The Gold Market then bounced from a new three-week low at $778.20 per ounce, recovering to $886.78

Versus the Euro this morning gold bounced off Thursday's low of €564 as the European single currency also slumped vs. the Dollar, sinking to its lowest level since the start of this month.

"The US Dollar strongly rebounded, and defending its recent gains would be negative for gold," reckons Peter Fertig at Dresdner Kleinwort.

"Furthermore, US stock index futures rose further in Asia and Europe...which would reduce the appeal of Gold as an alternative asset."

"The way the Dollar now looks," agrees a note from J.P.Morgan, "we can see gold trying to break down to between $840 and $800."

Today's Gold Market note from Standard Bank in Johannesburg pegs support for US gold investors at $880, "with $870 and $847 as near-term possibilities.

"Primary resistance is seen at $903, and secondary resistance at $917. A break higher might see gold test $940."

This morning's early drop in Gold Prices failed to dent a surge in Zijin Mining, which debuted today on the Shanghai stock.

China's No.2 gold mining stock almost tripled its initial offering price – and was then suspended for half-an-hour – before closing its first Shanghai session 95% higher.

"The Chinese regulators might be a little concerned that people are crazy about IPOs," said Howard Gorges of South China Brokerage to Reuters earlier.

"They expect an IPO to go up 40-50%, otherwise it's disappointing. But anything that goes up 200%...then it is crazy. This does looks like some kind of manipulation."

Back in the currency markets the Euro also fell to a three-week low against the British Pound after stronger-than-expected UK growth data.

German import prices rose less quickly than forecast for March, the official statistics agency said today, increasing 5.7% in the year-to-March against Feb.'s 5.9% rate.

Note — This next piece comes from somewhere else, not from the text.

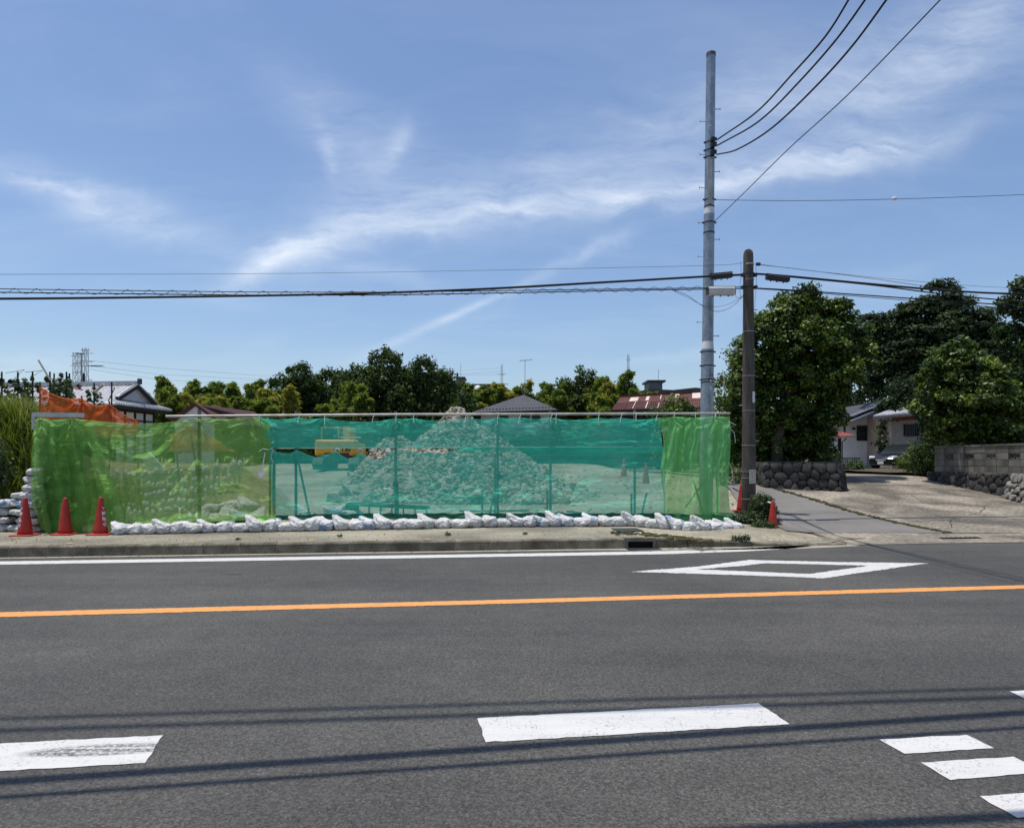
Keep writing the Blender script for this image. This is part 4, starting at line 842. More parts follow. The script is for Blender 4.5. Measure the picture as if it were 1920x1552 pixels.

Growth in the Eurozone money-supply also slowed marginally last month according to new data from the European Central Bank.

The broad M3 measure of money still grew by 10.3% year-on-year, however. Loan growth to non-financial corporations leapt by 15.0%.

The ECB's annual target for growth in the M3 money supply remains at 4.5%.

Crude oil meantime rose back above $116 per barrel in volatile trade. Food prices slipped further from this week's new record highs.

Government bond prices fell across the board, causing the biggest jump in five-year Japanese yields since 1999 according to Bloomberg data. Two-year US Treasuries are heading for their worst fortnight since 1982.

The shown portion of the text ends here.